QUICK LOOK: January FDI inflows drop 20% as foreign firms cap funding

Foreign direct investment (FDI) inflows into the Philippines dropped by 20 percent year-on-year in January 2025, reaching only $731 million compared to $914 million in the same month last year, the Bangko Sentral ng Pilipinas (BSP) reported.

Insider spotlight:

  • FDI net inflows down 20 percent to $731 million in January 2025
  • Sharp drop in debt instrument investments by 37.7 percent
  • Equity inflows improved with $88 million net capital investment
  • Reinvested earnings up 36 percent year-on-year
  • Major sources: Japan, US, Singapore, Malaysia
  • Top sectors: manufacturing, finance, real estate

The decline was largely driven by a 37.7-percent fall in nonresidents’ net investments in debt instruments, which fell to $519 million from $833 million.

Debt instruments account for a significant portion of intercompany borrowings and lending between foreign investors and their Philippine subsidiaries or affiliates and, as such, are tallied as long term investments by regulators.

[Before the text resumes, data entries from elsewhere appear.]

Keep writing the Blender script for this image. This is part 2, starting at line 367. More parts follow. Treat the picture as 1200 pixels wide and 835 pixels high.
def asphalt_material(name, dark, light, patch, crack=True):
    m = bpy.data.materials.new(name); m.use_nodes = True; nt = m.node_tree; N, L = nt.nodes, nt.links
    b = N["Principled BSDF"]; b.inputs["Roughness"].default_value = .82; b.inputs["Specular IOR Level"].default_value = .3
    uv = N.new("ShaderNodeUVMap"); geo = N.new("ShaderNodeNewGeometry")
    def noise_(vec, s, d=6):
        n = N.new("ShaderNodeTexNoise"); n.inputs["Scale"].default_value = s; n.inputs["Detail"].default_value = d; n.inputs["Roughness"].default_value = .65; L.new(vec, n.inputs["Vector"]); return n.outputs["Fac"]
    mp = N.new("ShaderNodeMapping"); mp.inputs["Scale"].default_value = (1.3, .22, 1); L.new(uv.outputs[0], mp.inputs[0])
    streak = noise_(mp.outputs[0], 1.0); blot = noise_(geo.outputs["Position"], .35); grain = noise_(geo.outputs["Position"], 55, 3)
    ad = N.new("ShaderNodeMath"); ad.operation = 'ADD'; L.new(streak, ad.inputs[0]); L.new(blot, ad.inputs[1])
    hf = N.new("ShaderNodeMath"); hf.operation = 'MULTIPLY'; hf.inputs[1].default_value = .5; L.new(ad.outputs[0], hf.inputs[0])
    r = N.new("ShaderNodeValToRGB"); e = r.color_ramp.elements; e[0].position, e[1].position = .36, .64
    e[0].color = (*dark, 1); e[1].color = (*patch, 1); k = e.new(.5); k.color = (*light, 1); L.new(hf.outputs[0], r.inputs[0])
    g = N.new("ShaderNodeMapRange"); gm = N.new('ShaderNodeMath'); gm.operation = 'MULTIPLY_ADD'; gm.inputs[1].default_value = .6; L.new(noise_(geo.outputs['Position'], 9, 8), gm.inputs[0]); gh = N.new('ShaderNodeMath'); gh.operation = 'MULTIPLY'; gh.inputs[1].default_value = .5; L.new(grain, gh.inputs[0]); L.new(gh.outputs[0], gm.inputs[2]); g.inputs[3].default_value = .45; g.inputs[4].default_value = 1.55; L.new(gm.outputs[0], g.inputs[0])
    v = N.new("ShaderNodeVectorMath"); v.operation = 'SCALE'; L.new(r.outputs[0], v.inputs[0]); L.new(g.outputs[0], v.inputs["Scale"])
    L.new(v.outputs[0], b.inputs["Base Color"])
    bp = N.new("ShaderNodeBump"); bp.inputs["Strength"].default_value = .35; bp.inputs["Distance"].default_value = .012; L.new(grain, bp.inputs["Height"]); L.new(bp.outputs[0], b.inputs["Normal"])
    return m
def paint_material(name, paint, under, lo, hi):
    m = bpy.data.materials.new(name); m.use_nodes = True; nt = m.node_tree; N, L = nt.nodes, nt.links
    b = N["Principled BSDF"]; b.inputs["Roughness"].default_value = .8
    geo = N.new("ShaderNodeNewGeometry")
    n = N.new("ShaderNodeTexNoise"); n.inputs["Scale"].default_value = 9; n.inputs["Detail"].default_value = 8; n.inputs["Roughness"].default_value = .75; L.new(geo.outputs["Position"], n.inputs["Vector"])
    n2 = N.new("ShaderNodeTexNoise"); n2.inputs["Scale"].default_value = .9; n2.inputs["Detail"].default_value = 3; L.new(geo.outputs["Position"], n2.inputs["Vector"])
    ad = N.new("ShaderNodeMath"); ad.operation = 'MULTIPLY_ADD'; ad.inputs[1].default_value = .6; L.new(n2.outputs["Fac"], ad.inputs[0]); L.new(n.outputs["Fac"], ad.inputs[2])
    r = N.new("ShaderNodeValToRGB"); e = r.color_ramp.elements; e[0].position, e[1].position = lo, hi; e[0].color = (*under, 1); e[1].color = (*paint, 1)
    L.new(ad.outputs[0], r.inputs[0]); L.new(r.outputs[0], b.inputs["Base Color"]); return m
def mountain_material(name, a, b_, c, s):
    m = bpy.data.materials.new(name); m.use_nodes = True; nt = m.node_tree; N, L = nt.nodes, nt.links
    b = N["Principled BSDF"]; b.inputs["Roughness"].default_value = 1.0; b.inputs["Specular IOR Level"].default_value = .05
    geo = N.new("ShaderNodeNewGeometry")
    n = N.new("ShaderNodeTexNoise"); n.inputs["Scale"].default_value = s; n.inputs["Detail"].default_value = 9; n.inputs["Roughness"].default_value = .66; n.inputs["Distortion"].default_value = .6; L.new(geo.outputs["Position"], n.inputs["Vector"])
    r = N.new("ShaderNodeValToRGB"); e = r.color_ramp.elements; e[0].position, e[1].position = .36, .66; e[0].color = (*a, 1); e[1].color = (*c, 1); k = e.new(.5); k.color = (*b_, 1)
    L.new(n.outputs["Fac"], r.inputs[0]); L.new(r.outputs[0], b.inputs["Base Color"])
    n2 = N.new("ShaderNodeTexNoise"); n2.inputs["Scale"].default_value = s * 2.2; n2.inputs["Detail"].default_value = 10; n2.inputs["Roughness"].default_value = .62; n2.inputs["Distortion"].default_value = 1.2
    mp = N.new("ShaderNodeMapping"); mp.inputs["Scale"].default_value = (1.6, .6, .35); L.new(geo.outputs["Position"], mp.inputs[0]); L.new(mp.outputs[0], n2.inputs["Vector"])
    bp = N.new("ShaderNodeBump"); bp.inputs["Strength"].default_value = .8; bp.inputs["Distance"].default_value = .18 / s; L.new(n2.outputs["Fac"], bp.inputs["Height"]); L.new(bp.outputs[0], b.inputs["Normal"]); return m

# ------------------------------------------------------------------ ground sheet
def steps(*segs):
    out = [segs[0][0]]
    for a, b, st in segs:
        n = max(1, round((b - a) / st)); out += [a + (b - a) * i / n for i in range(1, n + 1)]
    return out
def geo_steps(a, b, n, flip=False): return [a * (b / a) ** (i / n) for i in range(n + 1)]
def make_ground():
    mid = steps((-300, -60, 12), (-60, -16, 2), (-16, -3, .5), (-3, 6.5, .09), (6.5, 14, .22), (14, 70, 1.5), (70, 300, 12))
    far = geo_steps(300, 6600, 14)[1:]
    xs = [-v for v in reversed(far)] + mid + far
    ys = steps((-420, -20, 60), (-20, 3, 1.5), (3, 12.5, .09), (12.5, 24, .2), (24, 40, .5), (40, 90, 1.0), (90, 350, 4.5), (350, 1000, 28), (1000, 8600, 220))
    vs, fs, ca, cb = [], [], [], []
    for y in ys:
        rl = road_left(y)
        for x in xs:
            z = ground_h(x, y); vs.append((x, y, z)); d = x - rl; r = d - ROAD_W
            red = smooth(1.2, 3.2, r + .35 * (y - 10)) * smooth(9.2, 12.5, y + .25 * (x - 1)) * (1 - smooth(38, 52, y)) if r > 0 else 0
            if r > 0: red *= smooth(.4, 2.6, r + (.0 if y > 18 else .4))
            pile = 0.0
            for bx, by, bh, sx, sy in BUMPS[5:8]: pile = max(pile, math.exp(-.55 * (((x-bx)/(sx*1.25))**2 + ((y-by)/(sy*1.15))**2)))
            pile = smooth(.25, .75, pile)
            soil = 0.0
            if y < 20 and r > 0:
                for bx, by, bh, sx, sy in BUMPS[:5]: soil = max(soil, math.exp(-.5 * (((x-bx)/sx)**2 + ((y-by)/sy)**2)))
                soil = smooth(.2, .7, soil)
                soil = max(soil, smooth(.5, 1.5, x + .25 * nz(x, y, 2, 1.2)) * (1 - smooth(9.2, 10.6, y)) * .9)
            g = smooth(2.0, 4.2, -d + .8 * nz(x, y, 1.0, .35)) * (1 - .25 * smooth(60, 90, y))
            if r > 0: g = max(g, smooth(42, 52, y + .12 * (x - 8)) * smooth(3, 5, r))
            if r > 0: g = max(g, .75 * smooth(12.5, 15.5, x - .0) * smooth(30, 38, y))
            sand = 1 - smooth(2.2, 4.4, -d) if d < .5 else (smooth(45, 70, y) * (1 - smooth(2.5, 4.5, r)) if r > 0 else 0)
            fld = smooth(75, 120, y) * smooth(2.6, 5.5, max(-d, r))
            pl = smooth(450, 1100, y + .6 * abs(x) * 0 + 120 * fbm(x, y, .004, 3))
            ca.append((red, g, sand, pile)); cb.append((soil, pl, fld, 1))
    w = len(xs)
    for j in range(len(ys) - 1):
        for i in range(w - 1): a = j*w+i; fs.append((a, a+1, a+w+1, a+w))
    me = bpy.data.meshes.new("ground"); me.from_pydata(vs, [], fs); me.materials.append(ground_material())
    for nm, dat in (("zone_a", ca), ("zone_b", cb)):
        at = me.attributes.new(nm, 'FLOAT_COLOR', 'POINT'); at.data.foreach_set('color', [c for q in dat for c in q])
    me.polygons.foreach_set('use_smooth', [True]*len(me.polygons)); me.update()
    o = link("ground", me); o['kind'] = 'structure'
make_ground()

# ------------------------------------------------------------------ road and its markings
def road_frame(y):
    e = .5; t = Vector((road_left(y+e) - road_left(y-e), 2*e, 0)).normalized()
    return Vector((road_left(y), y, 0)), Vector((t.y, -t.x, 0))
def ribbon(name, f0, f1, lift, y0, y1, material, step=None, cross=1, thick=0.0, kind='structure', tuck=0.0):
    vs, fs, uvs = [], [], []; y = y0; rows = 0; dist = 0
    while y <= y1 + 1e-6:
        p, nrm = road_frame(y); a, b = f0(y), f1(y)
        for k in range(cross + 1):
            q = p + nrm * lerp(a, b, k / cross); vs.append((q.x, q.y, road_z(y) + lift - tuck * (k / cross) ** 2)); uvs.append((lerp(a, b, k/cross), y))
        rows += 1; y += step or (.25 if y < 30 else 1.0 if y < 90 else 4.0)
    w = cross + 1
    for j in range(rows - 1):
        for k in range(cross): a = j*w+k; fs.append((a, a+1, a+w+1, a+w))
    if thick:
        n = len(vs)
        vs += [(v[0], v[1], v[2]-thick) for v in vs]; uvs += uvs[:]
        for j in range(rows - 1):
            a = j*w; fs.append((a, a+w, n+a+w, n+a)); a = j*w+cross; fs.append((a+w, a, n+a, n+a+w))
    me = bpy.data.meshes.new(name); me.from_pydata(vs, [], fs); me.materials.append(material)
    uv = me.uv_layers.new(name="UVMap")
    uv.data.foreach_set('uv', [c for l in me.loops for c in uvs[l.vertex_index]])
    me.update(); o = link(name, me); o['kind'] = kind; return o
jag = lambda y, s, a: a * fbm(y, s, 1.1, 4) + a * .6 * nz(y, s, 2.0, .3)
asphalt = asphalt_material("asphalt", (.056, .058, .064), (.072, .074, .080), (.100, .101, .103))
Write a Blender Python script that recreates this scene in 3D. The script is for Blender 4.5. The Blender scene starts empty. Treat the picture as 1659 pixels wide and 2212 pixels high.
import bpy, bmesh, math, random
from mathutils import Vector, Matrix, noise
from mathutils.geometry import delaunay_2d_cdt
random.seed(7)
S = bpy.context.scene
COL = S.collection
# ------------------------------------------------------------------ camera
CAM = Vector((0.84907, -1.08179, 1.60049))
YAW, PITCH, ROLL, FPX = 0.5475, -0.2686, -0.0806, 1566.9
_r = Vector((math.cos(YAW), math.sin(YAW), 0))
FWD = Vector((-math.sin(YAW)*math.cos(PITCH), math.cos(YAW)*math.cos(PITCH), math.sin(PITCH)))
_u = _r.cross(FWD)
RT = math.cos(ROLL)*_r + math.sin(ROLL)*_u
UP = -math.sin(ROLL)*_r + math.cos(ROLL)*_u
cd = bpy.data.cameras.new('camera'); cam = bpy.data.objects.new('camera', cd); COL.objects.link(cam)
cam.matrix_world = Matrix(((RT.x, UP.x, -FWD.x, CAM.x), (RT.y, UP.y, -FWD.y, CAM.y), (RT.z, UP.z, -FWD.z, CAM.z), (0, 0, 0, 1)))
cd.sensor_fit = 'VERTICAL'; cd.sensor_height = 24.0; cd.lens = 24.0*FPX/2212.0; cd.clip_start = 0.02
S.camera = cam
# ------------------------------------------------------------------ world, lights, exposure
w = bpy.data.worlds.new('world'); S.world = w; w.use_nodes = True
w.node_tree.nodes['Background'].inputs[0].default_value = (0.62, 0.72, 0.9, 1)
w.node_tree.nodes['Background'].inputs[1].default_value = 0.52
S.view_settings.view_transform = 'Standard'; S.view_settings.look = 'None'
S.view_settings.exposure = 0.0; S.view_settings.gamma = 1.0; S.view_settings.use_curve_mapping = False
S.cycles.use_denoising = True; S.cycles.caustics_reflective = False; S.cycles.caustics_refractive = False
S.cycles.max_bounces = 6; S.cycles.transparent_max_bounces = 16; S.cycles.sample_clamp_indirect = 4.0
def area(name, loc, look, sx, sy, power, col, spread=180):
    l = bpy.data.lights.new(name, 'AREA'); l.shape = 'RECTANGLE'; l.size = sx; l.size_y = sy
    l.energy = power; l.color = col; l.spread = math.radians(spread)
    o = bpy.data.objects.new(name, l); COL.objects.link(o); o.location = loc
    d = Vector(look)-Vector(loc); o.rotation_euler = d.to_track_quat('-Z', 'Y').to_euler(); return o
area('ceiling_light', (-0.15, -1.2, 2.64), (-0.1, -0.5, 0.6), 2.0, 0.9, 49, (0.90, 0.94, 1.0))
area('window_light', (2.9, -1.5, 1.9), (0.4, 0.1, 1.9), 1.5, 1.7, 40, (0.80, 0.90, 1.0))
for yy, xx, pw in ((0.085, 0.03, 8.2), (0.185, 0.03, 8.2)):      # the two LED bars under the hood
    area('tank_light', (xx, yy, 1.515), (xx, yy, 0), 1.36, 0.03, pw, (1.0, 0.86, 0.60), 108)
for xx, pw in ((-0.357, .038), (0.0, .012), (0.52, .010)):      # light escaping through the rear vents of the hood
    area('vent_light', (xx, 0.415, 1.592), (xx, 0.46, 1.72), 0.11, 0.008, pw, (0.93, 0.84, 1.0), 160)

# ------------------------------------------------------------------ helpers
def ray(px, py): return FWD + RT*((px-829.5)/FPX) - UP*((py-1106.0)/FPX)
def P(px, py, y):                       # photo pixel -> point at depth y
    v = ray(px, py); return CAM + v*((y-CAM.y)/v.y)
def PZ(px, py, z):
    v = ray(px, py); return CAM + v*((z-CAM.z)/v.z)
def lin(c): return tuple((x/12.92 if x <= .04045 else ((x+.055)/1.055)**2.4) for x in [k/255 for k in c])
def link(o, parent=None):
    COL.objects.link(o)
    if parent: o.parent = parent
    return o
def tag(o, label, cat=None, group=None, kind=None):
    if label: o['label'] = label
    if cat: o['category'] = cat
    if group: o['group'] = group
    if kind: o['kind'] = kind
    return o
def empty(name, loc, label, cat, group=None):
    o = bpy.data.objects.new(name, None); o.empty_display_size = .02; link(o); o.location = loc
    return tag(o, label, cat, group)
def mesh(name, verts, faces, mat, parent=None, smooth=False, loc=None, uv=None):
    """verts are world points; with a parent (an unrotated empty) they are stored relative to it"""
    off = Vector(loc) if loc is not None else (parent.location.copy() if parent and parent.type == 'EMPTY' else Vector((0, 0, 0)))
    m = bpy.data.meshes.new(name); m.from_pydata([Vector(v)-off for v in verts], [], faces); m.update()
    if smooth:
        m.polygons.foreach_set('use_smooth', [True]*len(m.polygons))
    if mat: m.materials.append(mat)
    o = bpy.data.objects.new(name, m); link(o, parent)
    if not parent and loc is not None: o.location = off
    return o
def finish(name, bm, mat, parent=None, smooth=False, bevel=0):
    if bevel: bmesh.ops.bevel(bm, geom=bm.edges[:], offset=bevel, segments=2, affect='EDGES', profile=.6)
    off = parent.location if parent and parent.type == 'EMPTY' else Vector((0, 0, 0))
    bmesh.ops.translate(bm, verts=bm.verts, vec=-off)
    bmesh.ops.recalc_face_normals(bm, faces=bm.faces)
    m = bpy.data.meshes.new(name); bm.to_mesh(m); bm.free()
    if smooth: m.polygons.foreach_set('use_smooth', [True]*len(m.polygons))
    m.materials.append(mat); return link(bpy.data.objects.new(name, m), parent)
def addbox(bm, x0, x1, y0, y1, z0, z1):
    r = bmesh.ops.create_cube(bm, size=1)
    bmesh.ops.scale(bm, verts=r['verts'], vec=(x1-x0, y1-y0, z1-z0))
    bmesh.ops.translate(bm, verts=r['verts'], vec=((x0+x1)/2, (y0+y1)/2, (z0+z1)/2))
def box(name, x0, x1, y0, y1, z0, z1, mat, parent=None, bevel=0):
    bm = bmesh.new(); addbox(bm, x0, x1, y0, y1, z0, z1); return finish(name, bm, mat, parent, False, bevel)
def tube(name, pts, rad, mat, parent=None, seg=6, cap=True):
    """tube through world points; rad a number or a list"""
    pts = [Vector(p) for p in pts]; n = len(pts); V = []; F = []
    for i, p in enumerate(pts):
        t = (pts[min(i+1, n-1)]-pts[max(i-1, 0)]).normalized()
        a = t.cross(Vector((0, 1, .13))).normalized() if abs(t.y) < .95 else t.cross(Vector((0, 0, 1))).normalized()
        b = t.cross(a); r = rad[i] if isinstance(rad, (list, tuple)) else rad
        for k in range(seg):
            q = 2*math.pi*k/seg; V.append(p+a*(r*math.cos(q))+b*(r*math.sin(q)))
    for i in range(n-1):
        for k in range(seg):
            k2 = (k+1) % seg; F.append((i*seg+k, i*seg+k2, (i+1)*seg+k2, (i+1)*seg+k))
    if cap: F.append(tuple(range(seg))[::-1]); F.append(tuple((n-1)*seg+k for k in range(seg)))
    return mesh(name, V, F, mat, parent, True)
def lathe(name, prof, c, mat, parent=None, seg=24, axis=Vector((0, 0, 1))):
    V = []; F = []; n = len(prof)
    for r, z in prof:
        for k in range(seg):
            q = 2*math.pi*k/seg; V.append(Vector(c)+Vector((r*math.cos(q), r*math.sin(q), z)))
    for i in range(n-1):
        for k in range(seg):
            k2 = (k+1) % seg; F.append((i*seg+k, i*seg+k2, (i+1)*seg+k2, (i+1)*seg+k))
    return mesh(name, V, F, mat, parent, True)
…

Monthly foreign direct investment flows to the Philippines./BSP table

Despite the overall decline, equity capital inflows saw improvement. Net equity capital investment (excluding reinvestment of earnings) reversed from a net outflow of $11 million in January 2024 to a net inflow of $88 million in January 2025. Reinvestment of earnings also rose by 36 percent to $125 million.

Major sources of equity capital during the period included Japan, the United States, Singapore, and Malaysia, with investments directed primarily into manufacturing, financial and insurance, and real estate sectors.